スタイリングはそのままに走行性能を高めた「2003モデル」

 そして3代目BE/BHレガシィをベースにした最終進化形となる「ブリッツェン2003モデル」が2003年1月に登場。エクステリアの変更こそないものの、クイックステアリングギヤレシオやフロント対向4ポットブレーキキャリパーを採用するなど、走りのパフォーマンスをより高めた。インテリアもブラック×オレンジの専用本革シート&ドアトリムへと変更し、グッとスポーティな印象となった。

 ちなみに、ブリッツェン2003モデルのインテリアを担当したのは、当時アルファロメオからスバルへ移籍してきたアンドレアス・ザパティナスによるもので、ブリッツェン2003モデルにはツーリングモデルには設定されず、B4のみのわずか400台の限定発売であった。

ブリッツェンの歴史は2006年モデルで幕を閉じる

 レガシィシリーズが4代目(BP/BL型)に生まれ変わると、C型が登場した2005年に「ブリッツェン2005モデル」が満を持して登場した。2005年12月から2006年3月までの期間限定で、B4をベースにしたセダンのみを販売。先代と同じくこれまでのブリッツェン同様、専用デザインの前後バンパー、フロントグリル、17インチアルミホイールなどを装備し、ブリッツェンのイメージカラーである「プレミアムレッド」も設定した。インテリアも専用ロゴ入りの本革シートやサイドシルプレートを装備するほか、ブリックレッド仕様とブラック仕様のインテリアから選ぶことができた。

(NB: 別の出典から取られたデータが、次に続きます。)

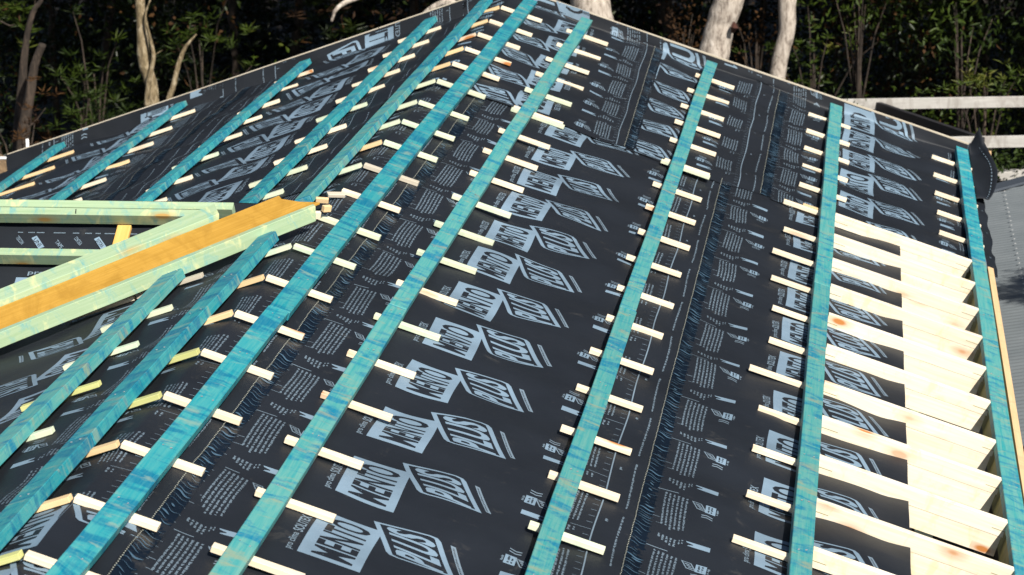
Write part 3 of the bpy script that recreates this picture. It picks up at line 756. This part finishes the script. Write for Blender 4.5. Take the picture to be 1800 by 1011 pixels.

 そして、最後のブリッツェンとなる「ブリッツェン2006モデル」が登場し、4代目ベースのブリッツェンとして唯一のツーリングワゴンを設定。ブリッツェン2005モデルとバンパーなどのデザインは共通ながら、ベースモデルを2.0GTから2.0GTスペックBとすることで、ホイールが18インチの専用デザインのものへと一新した。インテリアカラーこそブラックのみとなるが、遮音材の追加や車検証ケースなどの専用アクセサリーの充実化も図られた。

2015年にはコンセプトカーが登場するも復活の可能性は低い……

 結果的にはブリッツェン2006モデルが最後のモデルとなるが、じつは東京オートサロン2015に参考出品車として6代目(BN型)レガシィB4リミテッドをベースとした「ブリッツェン・コンセプト」を出展していた。エクステリアは初代ブリッツェンを想起させる特徴的なリヤスポイラーや真紅のボディなど、ひと目でブリッツェンだとわかるデザインにファンは歓喜。インテリアにはのちのWRX S4スポルヴィータで採用された「マリオレヴィ社製レザーシート」を採用するなど、内外装ともに凝った仕立てであった。

 残念ながら市販化には至らなかったものの、ショーモデルとは思えないほどの完成度の高さに来場者からは発売を熱望する声も多かった。現行型の7代目レガシィは、国内仕様がSUVモデルのアウトバックのみの設定となるため、今後のブリッツェンの登場は難しい状況。中古市場でも流通量が少なく専用バンパーなどは廃盤になっていることもあり、現オーナーは標準モデルよりも維持が大変だという。それでも人とは違うプレミアムスポーツモデルとして、まだまだ根強い人気を誇っている。